暗闇の貴公子、京極夏彦さまの絵本

怪談えほん (3) いるの いないの (怪談えほん3) 怪談えほん (3) いるの いないの (怪談えほん3)
岩崎書店の怪談絵本シリーズの新刊。
とうとう出ました!
京極夏彦さまの絵本。絵は、町田尚子さま。編纂は、東雅夫さま。
おばあさんの古い家で、しばらく暮らすことになったぼくの物語。
暗がりに見えたあれはなに? 
いるの? いないの?
たたみかけるように、恐怖にひきずりこまれる絵本です。
かつて、古い家の暗がりにおびえたことは、私たちが子ども時代には、誰もが経験しましたが、現代の子どもたちは明るいマンション住まい、吹き抜けの一戸建てなど、家の暗がりをあまり知らないのかもしれません。外へ出ても、都会は街灯、ネオンで明るすぎるぐらいです。
だからこそ、こんな絵本を待っていました。
いつか、同人仲間の作家、あさのあつこさんと話したことがありました。彼女が江戸物のシリーズを書いている時でした。

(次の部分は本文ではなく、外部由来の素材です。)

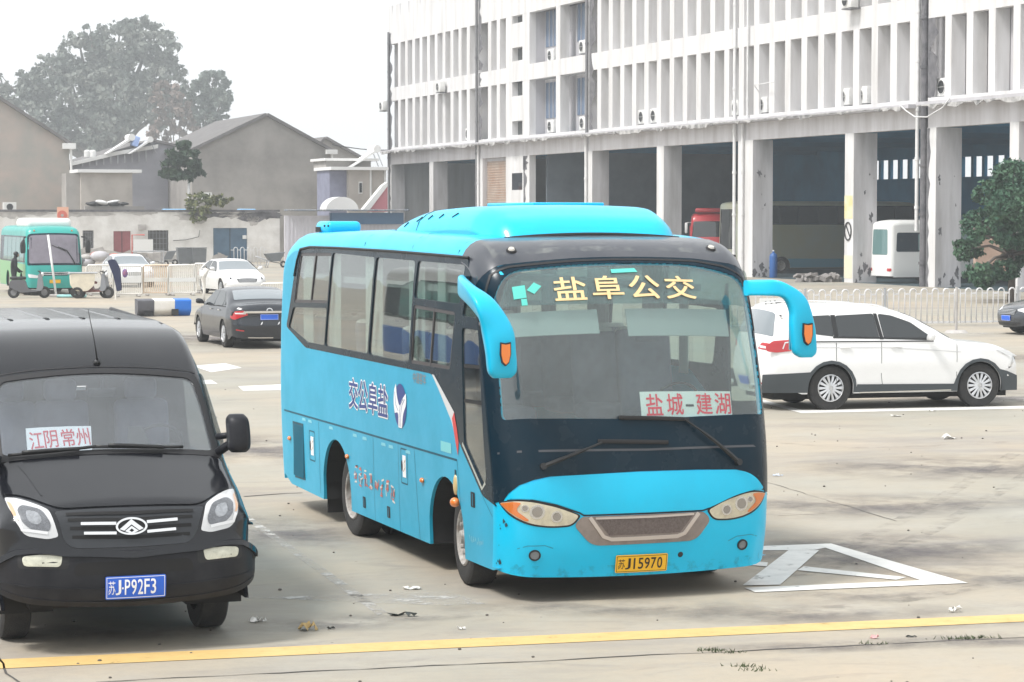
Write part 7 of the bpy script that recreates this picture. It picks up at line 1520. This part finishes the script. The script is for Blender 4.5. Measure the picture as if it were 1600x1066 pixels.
# coat on the barrier, turquoise sheet on the ground
t = thing('hung_coat', 'dark blue coat hanging on a barrier end with a red and blue bundle', 'coat', gp(180, 468) + Vector((0, 0, 0))); b = MB(); b.prism(fillet([(-.28, 1.5, .1), (.0, 1.55, .1), (.2, 1.2, .2), (.25, .35, .05), (.08, .3, .05), (-.05, .9, .2)]), -.08, .08, lambda u, v, d: (u, d, v)); b.build('cloth', M('dark navy cloth', (.015, .02, .06), .9), t, smooth=.8); b = MB(); b.sph((.38, 0, 1.0), .13, (.8, .6, 1.3), n=12); b.build('bundle', M('red blue cloth', (.30, .10, .14), .8, var=1, vscale=8, dirt=(.1, .12, .35)), t, smooth=9); b = MB(); b.tube([(0, .1, 0), (0, .1, 1.45)], .03, 6); b.build('pole', m_wb, t)
b = MB(); b.box(0, 0, .06, 1.1, .5, .10, bev=.03); o = b.build('turquoise_sheet', M('turquoise plastic', (.30, .60, .60), .5), None, smooth=.8); o.location = gp(112, 465); tag(o, 'flat turquoise plastic sheet on the ground before the green bus', 'plastic sheet')
# bins, wheelbarrows, planters along the low building
m_bin = M('grey bin plastic', (.14, .15, .16), .6, var=.4, vscale=3)
for lab, px, w in (('dark grey bin against the low building, left of the pair', 288, 24), ('dark grey bin against the low building, right of the pair', 310, 22)):
    Y = 158; t = thing('waste_bin', lab, 'bin', (at(px, 337, Y).x, Y, 0), RZS, 'dark bins by the low building'); ww = w * Y / F_PX
    b = MB(); b.prism(fillet([(-ww / 2 + .06, .08, .05), (ww / 2 - .06, .08, .05), (ww / 2, 1.05, .04), (-ww / 2, 1.05, .04)]), -.35, .35, lambda u, v, d: (u, d, v)); b.build('tub', m_bin, t, smooth=.6); b = MB(); b.box(0, 0, 1.10, ww + .04, .76, .07, bev=.02); b.build('lid', m_bin, t)
    for x in (-ww * .3, ww * .3): b = MB(); b.cyl((x, -.3, .07), (x, -.24, .07), .07, n=10); b.build('wheel', m_black, t)
for lab, px, Y in (('dark wheelbarrow left of the dark bins', 258, 156), ('dark wheelbarrow tipped at the garage front, right of the blue door', 427, 150), ('dark wheelbarrow under the metal table right of the pearl saloon', 243, 152)):
    t = thing('wheelbarrow', lab, 'wheelbarrow', (at(px, 337, Y).x, Y, 0), RZS, 'wheelbarrows along the low building'); b = MB(); b.prism([(-.55, .85), (.65, .95), (.35, .40), (-.25, .38)], -.33, .33, lambda u, v, d: (u, d, v)); b.build('tray', m_mid if px < 250 else m_bin, t); b = MB(); b.tube([(-1.1, -.25, .7), (-.3, -.2, .4), (.6, 0, .22)], .03, 6); b.tube([(-1.1, .25, .7), (-.3, .2, .4), (.6, 0, .22)], .03, 6); b.tube([(-.35, -.25, .4), (-.45, -.25, 0)], .03, 6); b.tube([(-.35, .25, .4), (-.45, .25, 0)], .03, 6); b.build('frame', m_metal, t, smooth=9); b = MB(); b.lathe([(.1, -.04), (.2, -.04), (.2, .04), (.1, .04), (.1, -.04)], (.62, 0, .2), 'Y', 16); b.build('wheel', m_tyre, t)
t = thing('metal_table', 'metal worktable standing between the barred window and the pearl saloon', 'table', (at(232, 337, 150).x, 150, 0), RZS); b = MB(); b.box(0, 0, 1.0, 1.9, .8, .08); b.build('tabletop', m_metal, t)
for x in (-.85, .85):
    for y in (-.35, .35): b = MB(); b.box(x, y, .5, .07, .07, 1.0); b.build('leg', m_metal, t)
t = thing('junk_heap', 'heap of grey sacks and coloured scraps by the low building behind the green bus', 'junk heap', (at(160, 337, 155).x, 155, 0), RZS); r = random.Random(12)
for k in range(16): b = MB(); b.sph((r.uniform(-1.6, 1.9), r.uniform(-.5, .5), r.uniform(.15, .8)), r.uniform(.25, .5), (1.3, 1, .7), n=8); b.build('sack', (m_mid, m_bin, M('sack red', (.5, .12, .08), .8), m_wall2)[k % 4], t, smooth=9)
# power line between the house roofs
for i, (a_, c_) in enumerate((((519, 226, 200), (640, 233, 200)),)):
    A0 = at(a_[0], a_[1], a_[2]); B0 = at(c_[0], c_[1], c_[2]); b = MB(); b.tube([tuple(A0.lerp(B0, k / 8) - Vector((0, 0, .25 * math.sin(PI * k / 8)))) for k in range(9)], .04, 5); o = b.build('overhead_cable', m_black, None, smooth=9); tag(o, 'thin overhead cable between the grey gable and the white building', 'cable')
# ------------------------------------------------------------------ two coaches standing left of the view; the coach windows mirror them
bus('bus', 'white bus with a blue stripe parked out of view to the left', 'bus', Vector((-14.5, 30.5, 0)), RZ_FRONT, 9.0, 1.2, 2.9, m_carwhite, M('blue stripe paint', (.02, .15, .5), .4), 1.0, (1.35, 2.3), glass=M('greenish window', (.10, .20, .18), .08, spec=.8))
bus('bus', 'white bus with a blue stripe parked out of view beside its twin', 'bus', Vector((-17.5, 40.0, 0)), RZ_FRONT, 9.0, 1.2, 2.9, m_carwhite, MATS['blue stripe paint'], 1.0, (1.35, 2.3), glass=MATS['greenish window'])
# ------------------------------------------------------------------ haze
HZ = MB(); HZ.bb(-160, 160, -50, 530, -1.0, 52.0); hz = HZ.build('haze', bpy.data.materials.new('haze')); tag(hz, kind='stuff')
hm = hz.data.materials[0]; hm.use_nodes = True; hn = hm.node_tree.nodes; hn.clear(); ho = hn.new('ShaderNodeOutputMaterial'); hv = hn.new('ShaderNodeVolumePrincipled')
hv.inputs['Color'].default_value = (.93, .97, .995, 1); hv.inputs['Density'].default_value = .0010; hv.inputs['Anisotropy'].default_value = .2
hm.node_tree.links.new(hv.outputs[0], ho.inputs['Volume'])
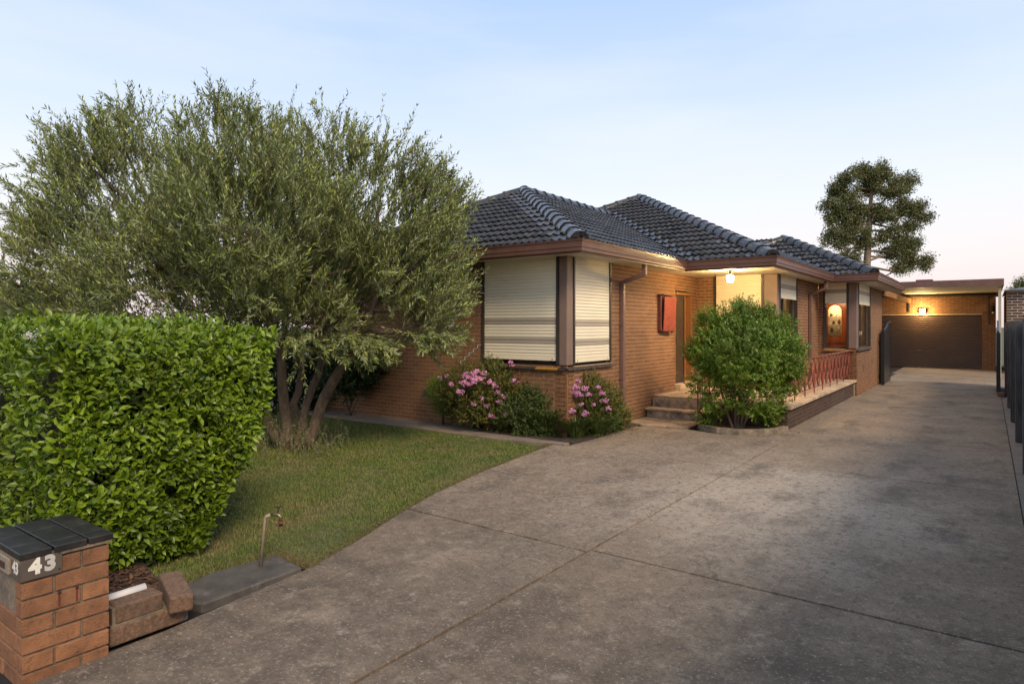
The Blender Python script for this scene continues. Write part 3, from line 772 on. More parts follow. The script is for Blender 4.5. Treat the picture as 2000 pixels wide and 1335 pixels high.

「時代小説って、真っ暗闇の恐怖がわからないと書けないんよね。時代そのものが、想像できないから」と、私はいいました(私も、常々、時代ファンタジーを書いているので…)。
「うん、そう」と、あさのさん。
「そのための取材とかした?」
「ううん。だって、今の家、一歩出たら、真っ暗闇はあちこちにあるから。田舎だし」と、あさのさん。
「ああ、いいねえ〜 それ!」
とまあ、他愛のない話ですが、真の暗闇を知っている、真っ暗闇を想像できるというのは、実は、その暗闇の奥にあるすべてのものを想像できる力にほかならないのです。
そこに潜んでいるかもしれない刺客、この世ならぬ妖しのもの、人知をこえた何ものか……その恐怖と畏敬の念こそ、人間を人間たらしく育んでくれる見えない力なのです。
光であれ闇であれ、自然に対する畏怖を忘れてしまった人間には未来はありません。
本物の恐怖を想像する力を失ってしまった日本人は、今、大変な危機に直面しているではありませんか。
怖いものの存在は、この地球が、人間だけのものではないと教えてくれます。
怖いものを想像する力こそが想像力の基本であり、作家にとっても、人間にとっても、なくてはならない生きる知恵でもあります。
子どもから怖いものを奪ってはなりません。それは、抱かれ愛される温かさと同じくらい必要なものだと、私は思っています。
いや、実際は、都会の喧騒に生きている今の大人たちこそ、問いかけねばならないのかもしれません。